Ahora es la mujer policía la que hurga en la mochila. Encuentra un bloc con notas que llevo sob
re Caracas. Mi sensación de criminal va en aumento. Se pone a leerlo: llevo apuntados nombres de restaurantes, librerías, palabras venezolanas, direcciones, nombres de políticos, escritores, economistas… Ahora me da por pensar que pueden parecer las notas de un terrorista. Leen todos mis apuntes sin ningún tipo de reparo. Me miran con desconfianza y mucha agresividad:
-¿Y todo esto? ¿Para qué es?
-Bueno, son apuntes. Para mí. Voy escribiendo cosas que veo en Caracas.
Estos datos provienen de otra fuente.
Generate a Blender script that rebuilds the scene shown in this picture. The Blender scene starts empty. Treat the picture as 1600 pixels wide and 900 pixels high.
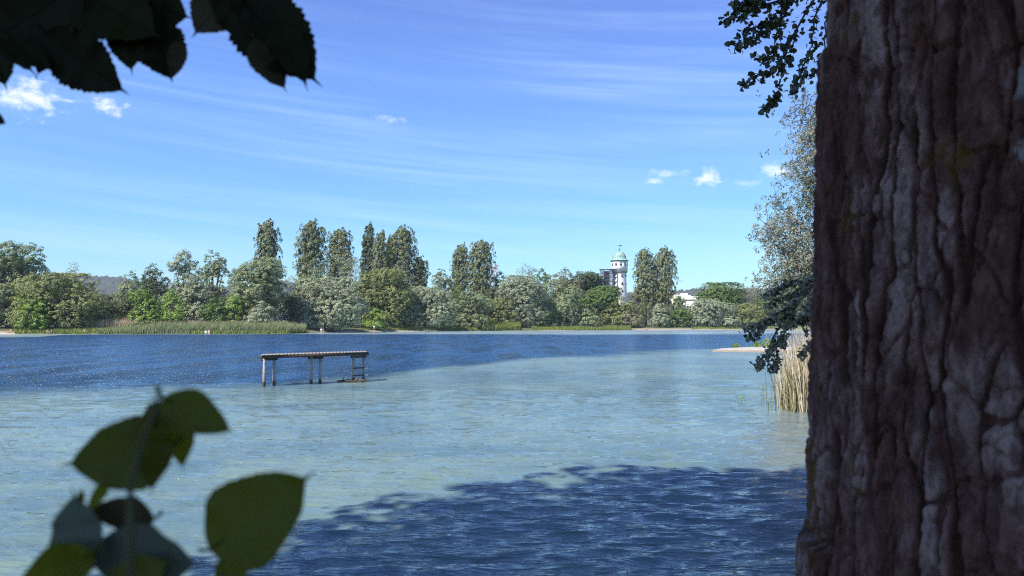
import bpy, math, random
import numpy as np
from mathutils import Vector, Matrix

R = math.radians
SC = bpy.context.scene
COL = SC.collection
random.seed(7)
RNG = np.random.default_rng(11)

# ------------------------------------------------------------------ camera, sky, sun, exposure
H = 2.4                      # eye height above the water
FPX = 1200.0                 # focal length in pixels of the 1600 wide photograph
PITCH = math.atan(55 / FPX)
cam_d = bpy.data.cameras.new('camera')
cam = bpy.data.objects.new('camera', cam_d)
COL.objects.link(cam)
cam.location = (0, 0, H)
cam.rotation_euler = (math.pi / 2 + PITCH, 0, 0)
cam_d.sensor_width = 36
cam_d.lens = 36 * FPX / 1600
cam_d.clip_start = 0.05
cam_d.clip_end = 20000
cam_d.dof.use_dof = True
cam_d.dof.focus_distance = 60
cam_d.dof.aperture_fstop = 7.5
SC.camera = cam

SUN_EL = 50.0
SUN_LEFT = 46.0              # degrees to the left of straight behind the camera
sx, sy = -math.sin(R(SUN_LEFT)), -math.cos(R(SUN_LEFT))
sun_vec = Vector((sx * math.cos(R(SUN_EL)), sy * math.cos(R(SUN_EL)), math.sin(R(SUN_EL))))
sl = bpy.data.lights.new('sun', 'SUN')
sl.energy = 5.0
sl.angle = R(0.53)
sl.color = (1.0, 0.94, 0.85)
so = bpy.data.objects.new('sun', sl)
COL.objects.link(so)
so.rotation_euler = sun_vec.to_track_quat('Z', 'Y').to_euler()

vs = SC.view_settings
vs.view_transform = 'Standard'
vs.look = 'None'
vs.exposure = 0.55
vs.gamma = 1.0
vs.use_curve_mapping = False
SC.cycles.use_denoising = False
SC.cycles.denoiser = 'OPENIMAGEDENOISE'
SC.cycles.denoising_input_passes = 'RGB_ALBEDO_NORMAL'
SC.cycles.denoising_prefilter = 'ACCURATE'
SC.cycles.sample_clamp_direct = 6.0
SC.cycles.sample_clamp_indirect = 4.0
SC.cycles.filter_width = 1.1
SC.cycles.max_bounces = 6
SC.cycles.diffuse_bounces = 3
SC.cycles.glossy_bounces = 3
SC.cycles.transmission_bounces = 2
SC.cycles.transparent_max_bounces = 6
SC.cycles.caustics_reflective = False
SC.cycles.caustics_refractive = False


class NT:
    """small node-tree helper"""
    def __init__(self, tree):
        self.t = tree
        self.t.nodes.clear()

    def n(self, typ, **kw):
        nd = self.t.nodes.new(typ)
        for k, v in kw.items():
            setattr(nd, k, v)
        return nd

    def link(self, a, b):
        self.t.links.new(a, b)

    def put(self, sock, v):
        if isinstance(v, bpy.types.NodeSocket):
            self.link(v, sock)
        else:
            sock.default_value = v

    def m(self, op, a, b=0.0, c=0.0, clamp=False):
        nd = self.n('ShaderNodeMath', operation=op)
        nd.use_clamp = clamp
        self.put(nd.inputs[0], a)
        self.put(nd.inputs[1], b)
        if op in ('MULTIPLY_ADD', 'SMOOTH_MIN', 'SMOOTH_MAX'):
            self.put(nd.inputs[2], c)
        return nd.outputs[0]

    def step(self, v, lo, hi, a=0.0, b=1.0):
        nd = self.n('ShaderNodeMapRange', interpolation_type='SMOOTHSTEP')
        self.put(nd.inputs[0], v)
        nd.inputs[1].default_value = lo
        nd.inputs[2].default_value = hi
        nd.inputs[3].default_value = a
        nd.inputs[4].default_value = b
        return nd.outputs[0]

    def mix(self, f, a, b, mode='MIX'):
        nd = self.n('ShaderNodeMix', data_type='RGBA', blend_type=mode)
        self.put(nd.inputs[0], f)
        self.put(nd.inputs[6], a if isinstance(a, bpy.types.NodeSocket) else (*a, 1))
        self.put(nd.inputs[7], b if isinstance(b, bpy.types.NodeSocket) else (*b, 1))
        return nd.outputs[2]

    def noise(self, vec, scale, detail=3, rough=0.55, dist=0.0, typ=None):
        nd = self.n('ShaderNodeTexNoise')
        if vec is not None:
            self.link(vec, nd.inputs['Vector'])
        nd.inputs['Scale'].default_value = scale
        nd.inputs['Detail'].default_value = detail
        nd.inputs['Roughness'].default_value = rough
        nd.inputs['Distortion'].default_value = dist
        return nd.outputs['Fac']

    def vec(self, x, y, z=0.0):
        nd = self.n('ShaderNodeCombineXYZ')
        self.put(nd.inputs[0], x)
        self.put(nd.inputs[1], y)
        self.put(nd.inputs[2], z)
        return nd.outputs[0]

    def scaled(self, vec, s):
        nd = self.n('ShaderNodeVectorMath', operation='MULTIPLY')
        self.link(vec, nd.inputs[0])
        nd.inputs[1].default_value = s
        return nd.outputs[0]


world = bpy.data.worlds.new('World')
SC.world = world
world.use_nodes = True
w = NT(world.node_tree)
sky = w.n('ShaderNodeTexSky', sky_type='NISHITA')
sky.sun_disc = False
sky.sun_elevation = R(SUN_EL)
sky.sun_rotation = math.atan2(sx, sy)
sky.altitude = 400
sky.air_density = 1.0
sky.dust_density = 0.3
sky.ozone_density = 3.0
tc = w.n('ShaderNodeTexCoord')
sep = w.n('ShaderNodeSeparateXYZ')
w.link(tc.outputs['Generated'], sep.inputs[0])
az = w.m('ARCTAN2', sep.outputs[0], sep.outputs[1])
el = w.m('ARCSINE', sep.outputs[2])
elc = w.m('MAXIMUM', el, 0.0)
# richer blue towards the top of the picture, light cyan at the horizon
tint = w.n('ShaderNodeValToRGB')
tint.color_ramp.elements[0].position = 0.0
tint.color_ramp.elements[0].color = (0.74, 1.02, 1.14, 1)
tint.color_ramp.elements[1].position = 0.55
tint.color_ramp.elements[1].color = (0.98, 0.96, 1.6, 1)
e = tint.color_ramp.elements.new(0.16)
e.color = (0.72, 1.06, 1.28, 1)
e = tint.color_ramp.elements.new(0.30)
e.color = (0.90, 1.13, 1.62, 1)
w.link(elc, tint.inputs[0])
skyc = w.mix(1.0, sky.outputs[0], tint.outputs[0], 'MULTIPLY')
# thin cirrus streaks, gently sloping
cv = w.vec(w.m('MULTIPLY', az, 1.9), w.m('MULTIPLY_ADD', az, 4.2, w.m('MULTIPLY', el, 52.0)), 0.3)
c1 = w.noise(cv, 1.0, 5, 0.55, 0.35)
cv2 = w.vec(w.m('MULTIPLY', az, 3.0), w.m('MULTIPLY_ADD', az, 2.0, w.m('MULTIPLY', el, 9.0)), 4.1)
c2 = w.noise(cv2, 1.0, 3, 0.5, 0.2)
cir = w.m('MULTIPLY', w.step(c1, 0.34, 0.80), w.step(c2, 0.30, 0.66, .25, 1.0))
cir = w.m('MULTIPLY', cir, w.step(el, 0.0, 0.10, 0.35, 1.0))
# small cumulus puffs at their bearings
pn = w.noise(w.vec(w.m('MULTIPLY', az, 60.0), w.m('MULTIPLY', el, 95.0), 1.7), 1.0, 6, 0.6, 0.25)
pn2 = w.m('SUBTRACT', pn, 0.5)
puffs = [(30, 145, 75, 34, 1.0), (162, 163, 36, 17, 1.0), (612, 183, 25, 8, .45), (1108, 279, 32, 17, 1.0),
         (1050, 268, 48, 8, .5), (1022, 282, 18, 7, .6), (1216, 265, 36, 16, .75), (1170, 285, 26, 7, .4), (-60, 130, 60, 40, 1.0)]
cum = None
for px, py, wx, wy, s in puffs:
    a0 = math.atan((px - 800) / FPX)
    ca = math.cos(a0)
    e0 = math.atan((505 - py) / FPX * ca)
    du = w.m('DIVIDE', w.m('SUBTRACT', az, a0), wx / FPX * ca * ca * 1.15)
    dv = w.m('DIVIDE', w.m('SUBTRACT', el, e0), wy / FPX * ca * 1.15)
    rr = w.m('SQRT', w.m('ADD', w.m('MULTIPLY', du, du), w.m('MULTIPLY', dv, dv)))
    v = w.m('MULTIPLY_ADD', pn2, 2.7, w.m('SUBTRACT', 0.78, rr))
    k = w.m('MULTIPLY', w.step(v, -0.1, 1.15), s)
    cum = k if cum is None else w.m('MAXIMUM', cum, k)
col = w.mix(w.m('MULTIPLY', cir, 0.31), skyc, (5.2, 7.0, 9.0))
col = w.mix(w.m('MULTIPLY', cum, 0.95), col, (7.6, 8.2, 9.2))
bg = w.n('ShaderNodeBackground')
bg.inputs[1].default_value = 0.10
w.link(col, bg.inputs[0])
out = w.n('ShaderNodeOutputWorld')
w.link(bg.outputs[0], out.inputs[0])


# ------------------------------------------------------------------ helpers
def ray(px, py):
    x = (px - 800) / FPX
    v = (450 - py) / FPX
    return Vector((x, math.cos(PITCH) - v * math.sin(PITCH), math.sin(PITCH) + v * math.cos(PITCH)))


def at(px, py, D):
    d = ray(px, py)
    return Vector((0, 0, H)) + d * (D / d.y)


def water_pt(px, py):
    d = ray(px, py)
    return Vector((0, 0, H)) + d * (H / -d.z)


def tag(o, label=None, cat=None, group=None, kind=None):
    if label:
        o['label'] = label
    if cat:
        o['category'] = cat
    if group:
        o['group'] = group
    if kind:
        o['kind'] = kind
    return o


def empty(name, loc, rz=0.0):
    o = bpy.data.objects.new(name, None)
    o.location = loc
    o.rotation_euler.z = rz
    o.empty_display_size = 0.2
    COL.objects.link(o)
    return o


def mesh_np(name, verts, faces, mat, parent=None, attrs=None, smooth=False, loc=None):
    """verts (N,3); faces: (M,k) array or list of arrays"""
    me = bpy.data.meshes.new(name)
    verts = np.asarray(verts, dtype=np.float32)
    if not isinstance(faces, list):
        faces = [faces]
    faces = [np.asarray(f, dtype=np.int32) for f in faces if len(f)]
    nl = sum(f.size for f in faces)
    nf = sum(len(f) for f in faces)
    me.vertices.add(len(verts))
    me.vertices.foreach_set('co', verts.ravel())
    me.loops.add(nl)
    me.loops.foreach_set('vertex_index', np.concatenate([f.ravel() for f in faces]))
    me.polygons.add(nf)
    tot = np.concatenate([np.full(len(f), f.shape[1], dtype=np.int32) for f in faces])
    st = np.concatenate([[0], np.cumsum(tot)[:-1]]).astype(np.int32)
    me.polygons.foreach_set('loop_start', st)
    me.polygons.foreach_set('loop_total', tot)
    if smooth:
        me.polygons.foreach_set('use_smooth', np.ones(nf, dtype=bool))
    me.update(calc_edges=True)
    for k, v in (attrs or {}).items():
        a = me.attributes.new(k, 'FLOAT', 'POINT')
        a.data.foreach_set('value', np.asarray(v, dtype=np.float32))
    me.materials.append(mat)
    o = bpy.data.objects.new(name, me)
    COL.objects.link(o)
    if parent:
        o.parent = parent
    if loc is not None:
        o.location = loc
    return o


class MB:
    """collects boxes, bars, tubes, lathes into one mesh"""
    def __init__(self):
        self.v, self.q, self.t, self.nv = [], [], [], 0

    def add(self, v, q=None, t=None):
        v = np.asarray(v, dtype=float)
        if q is not None and len(q):
            self.q.append(np.asarray(q) + self.nv)
        if t is not None and len(t):
            self.t.append(np.asarray(t) + self.nv)
        self.v.append(v)
        self.nv += len(v)

    def bar(self, a, b, wx, wz, up=(0, 0, 1)):
        """box from a to b with cross-section wx (sideways) by wz (along up)"""
        a, b = Vector(a), Vector(b)
        d = (b - a).normalized()
        u = Vector(up)
        if abs(d.dot(u)) > 0.98:
            u = Vector((1, 0, 0))
        s = d.cross(u).normalized()
        u = s.cross(d).normalized()
        vs_ = []
        for p in (a, b):
            for i, j in ((-1, -1), (1, -1), (1, 1), (-1, 1)):
                vs_.append(p + s * (i * wx / 2) + u * (j * wz / 2))
        self.add([tuple(x) for x in vs_], [(0, 1, 2, 3), (7, 6, 5, 4), (0, 4, 5, 1), (1, 5, 6, 2), (2, 6, 7, 3), (3, 7, 4, 0)])

    def box(self, c, s):
        c = Vector(c)
        self.bar(c - Vector((0, 0, s[2] / 2)), c + Vector((0, 0, s[2] / 2)), s[1], s[0], up=(1, 0, 0))

    def tube(self, pts, rad, n=8, cap=True):
        pts = [Vector(p) for p in pts]
        rad = rad if hasattr(rad, '__len__') else [rad] * len(pts)
        V = []
        prev = None
        for i, p in enumerate(pts):
            d = (pts[min(i + 1, len(pts) - 1)] - pts[max(i - 1, 0)]).normalized()
            if prev is None:
                s = d.cross(Vector((0.13, 0.9, 0.41)))
            else:
                s = prev - d * prev.dot(d)
            s.normalize()
            prev = s
            u = d.cross(s)
            for k in range(n):
                a = 2 * math.pi * k / n
                V.append(tuple(p + (s * math.cos(a) + u * math.sin(a)) * rad[i]))
        Q = []
        for i in range(len(pts) - 1):
            for k in range(n):
                Q.append((i * n + k, i * n + (k + 1) % n, (i + 1) * n + (k + 1) % n, (i + 1) * n + k))
        T = []
        if cap:
            b0 = len(V)
            V += [tuple(pts[0]), tuple(pts[-1])]
            L = (len(pts) - 1) * n
            for k in range(n):
                T.append((b0, (k + 1) % n, k))
                T.append((b0 + 1, L + k, L + (k + 1) % n))
        self.add(V, Q, T)

    def lathe(self, prof, n=32, c=(0, 0)):
        V = []
        for r, z in prof:
            for k in range(n):
                a = 2 * math.pi * k / n
                V.append((c[0] + r * math.cos(a), c[1] + r * math.sin(a), z))
        Q = []
        for i in range(len(prof) - 1):
            for k in range(n):
                Q.append((i * n + k, i * n + (k + 1) % n, (i + 1) * n + (k + 1) % n, (i + 1) * n + k))
        self.add(V, Q)

    def build(self, name, mat, parent=None, smooth=False, loc=None):
        f = []
        if self.q:
            f.append(np.concatenate(self.q))
        if self.t:
            f.append(np.concatenate(self.t))
        return mesh_np(name, np.concatenate(self.v), f, mat, parent, smooth=smooth, loc=loc)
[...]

En ese momento, llega el otro policía, y dice, dirigiéndose más a sus compañeros que a mí:
-Está bien. Puede irse. Pero no olvide que aquí no se pueden tomar fotos. Ni siquiera hablar por celular. Está penado.
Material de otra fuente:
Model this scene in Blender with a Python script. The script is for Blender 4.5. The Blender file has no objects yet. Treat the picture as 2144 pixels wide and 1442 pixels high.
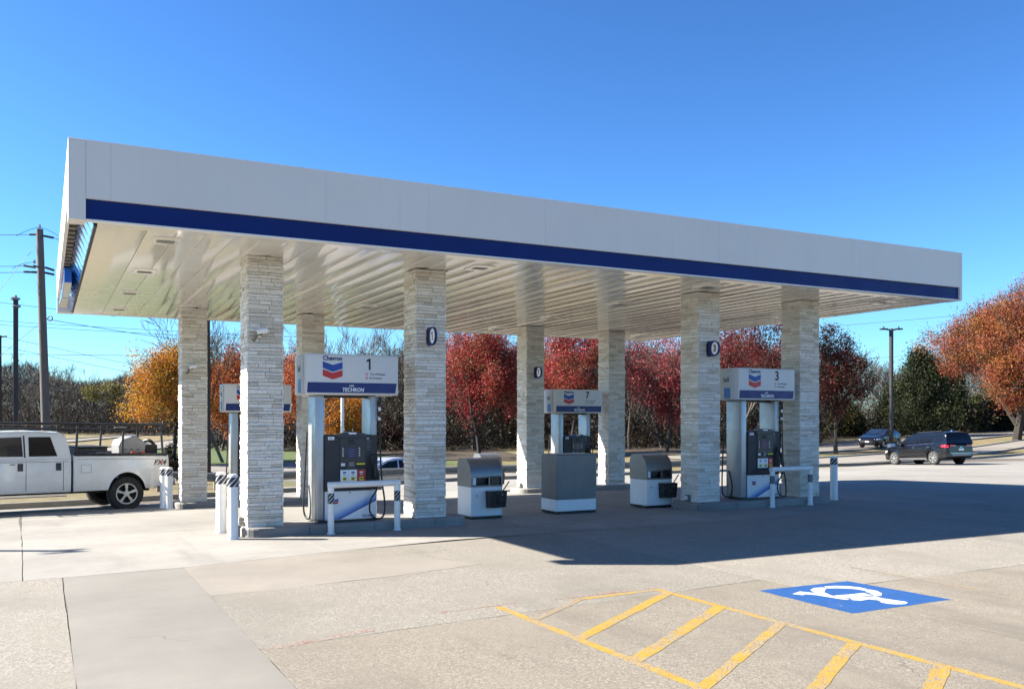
import bpy, bmesh, math, random
import numpy as np
from mathutils import Vector, Matrix
R = math.radians
scene = bpy.context.scene
COL = scene.collection

# ------------------------------------------------------------------ camera, sky, sun, exposure
HEAD = R(27.5)                      # the view is turned 27.5 degrees clockwise from +Y (canopy depth axis)
CAMZ = 1.884
FPX = 1880.0 / 2144.0               # focal length in image widths
cam_d = bpy.data.cameras.new('camera')
cam_d.sensor_width = 36.0
cam_d.lens = 36.0 * FPX
cam_d.shift_y = 154.0 / 2144.0
cam_d.clip_start = 0.05
cam_d.clip_end = 3000.0
cam = bpy.data.objects.new('camera', cam_d)
cam.location = (0, 0, CAMZ)
cam.rotation_euler = (R(90), 0, -HEAD)
COL.objects.link(cam)
scene.camera = cam

SUN_DIR = Vector((1.255, -0.68, -1.0)).normalized()      # the way the light travels
SUN_ELEV = math.asin(-SUN_DIR.z)
SUN_AZ = math.atan2(-SUN_DIR.x, -SUN_DIR.y)              # clockwise from +Y
world = bpy.data.worlds.new('World')
scene.world = world
world.use_nodes = True
wn = world.node_tree
wn.nodes.clear()
sky = wn.nodes.new('ShaderNodeTexSky')
sky.sky_type = 'NISHITA'
sky.sun_disc = False
sky.sun_elevation = SUN_ELEV
sky.sun_rotation = SUN_AZ
sky.altitude = 150
sky.air_density = 1.0
sky.dust_density = 0.35
sky.ozone_density = 1.6
hsv = wn.nodes.new('ShaderNodeHueSaturation')
hsv.inputs['Saturation'].default_value = 1.0
bgn = wn.nodes.new('ShaderNodeBackground')
bgn.inputs['Strength'].default_value = 0.05
wout = wn.nodes.new('ShaderNodeOutputWorld')
wn.links.new(sky.outputs[0], hsv.inputs['Color'])
def sky_mul(c, src):
    n_ = wn.nodes.new('ShaderNodeMixRGB')
    n_.blend_type = 'MULTIPLY'
    n_.inputs['Fac'].default_value = 1.0
    n_.inputs['Color2'].default_value = (*c, 1)
    wn.links.new(src, n_.inputs['Color1'])
    return n_
# the clear, contrasty sky of the photograph: pale at the horizon, deep azure above
tone = wn.nodes.new('ShaderNodeGamma')
tone.inputs['Gamma'].default_value = 1.30
wn.links.new(sky_mul((.185, .185, .185), hsv.outputs[0]).outputs[0], tone.inputs['Color'])
tint = sky_mul((2.7, 4.6, 6.5), tone.outputs[0])
wn.links.new(tint.outputs[0], bgn.inputs['Color'])
wn.links.new(bgn.outputs[0], wout.inputs[0])

sun_d = bpy.data.lights.new('sun', 'SUN')
sun_d.energy = 5.0
sun_d.angle = R(0.53)
sun_d.color = (1.0, 0.925, 0.81)
sun = bpy.data.objects.new('sun', sun_d)
sun.rotation_euler = SUN_DIR.to_track_quat('-Z', 'Y').to_euler()
sun.location = (-20, 20, 30)
COL.objects.link(sun)

scene.view_settings.view_transform = 'Standard'
scene.view_settings.look = 'None'
scene.view_settings.exposure = 2.0
scene.view_settings.gamma = 1.0
scene.view_settings.use_curve_mapping = False
scene.cycles.max_bounces = 8
scene.cycles.diffuse_bounces = 4
scene.cycles.glossy_bounces = 4
scene.cycles.transparent_max_bounces = 8

# ------------------------------------------------------------------ small helpers
def at(px, k):
    """ground-plan point seen in column px of the photograph at k metres per photo pixel"""
    r = (px - 1072.0) * k
    d = 1880.0 * k
    return (math.cos(HEAD) * r + math.sin(HEAD) * d, -math.sin(HEAD) * r + math.cos(HEAD) * d)

def ss(a, b, x):
    t = min(1.0, max(0.0, (x - a) / (b - a)))
    return t * t * (3 - 2 * t)

GP = [(-400, 0), (14.8, 0), (22.5, -.24), (24, -.31), (31, -.5), (55, -.62), (120, -.7), (1000, -.9)]
def plin(P, v):
    if v <= P[0][0]:
        return P[0][1]
    for (a, b), (c, d) in zip(P, P[1:]):
        if v <= c:
            return b + (d - b) * (v - a) / (c - a)
    return P[-1][1]

def T(X, Y):
    """height of the ground: level round the front islands, falling away to the road behind"""
    z = plin(GP, Y)
    z -= .25 * ss(31, 33, Y) * (1 - ss(28, 36, X)) * ss(4, 8, X + (Y - 25) * .3)
    z -= .5 * ss(34, 37, Y) * (1 - ss(24, 32, X)) * ss(6, 11, X) * (1 - ss(44, 56, Y))
    z += .035 * max(0, X - 56) * ss(52, 62, X) * (1 - ss(110, 160, X))
    z -= .13 * ss(30.5, 33.5, Y) * ss(34, 38, X) * (1 - ss(46, 56, X)) * (1 - ss(36, 46, Y))
    z += .75 * ss(85, 135, Y) * (1 - ss(25, 45, X))
    return z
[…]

Me dan mi mochila y me devuelven el pasaporte, y les digo con la mayor educación posible:
-Gracias.
Entonces entro de nuevo en la sucursal y me pongo a esperar la enorme cola. Los puedo ver todavía en la acera, acechando, hablando por el
walkie. Cuando se descuidan, aprovecho para largarme sin dudarlo. La sensación de delincuente va creciendo en mí a medida que llego a casa. Lo tengo claro. En un estado al borde del totalitarismo en el que el temor inunda la actividad cotidiana de los ciudadanos, la policía, la guardia nacional o el ejército –los ejecutores del Gran Hermano- detentan un poder inaccesible que no vela por el pueblo, sino que va contra él, imponiendo siempre un aire de terror, de despotismo contumaz, de vigilancia permanente, de persecución acusatoria. En Venezuela, al contrario de lo que pasa en el resto del mundo civilizado, el ciudadano es culpable hasta que no demuestre lo contrario y la policía tiene poderes plenipotenciarios para preguntar, exigir, solicitar, requerir e interrogar, sin que quepa la menor discrepancia o el más mínimo reparo.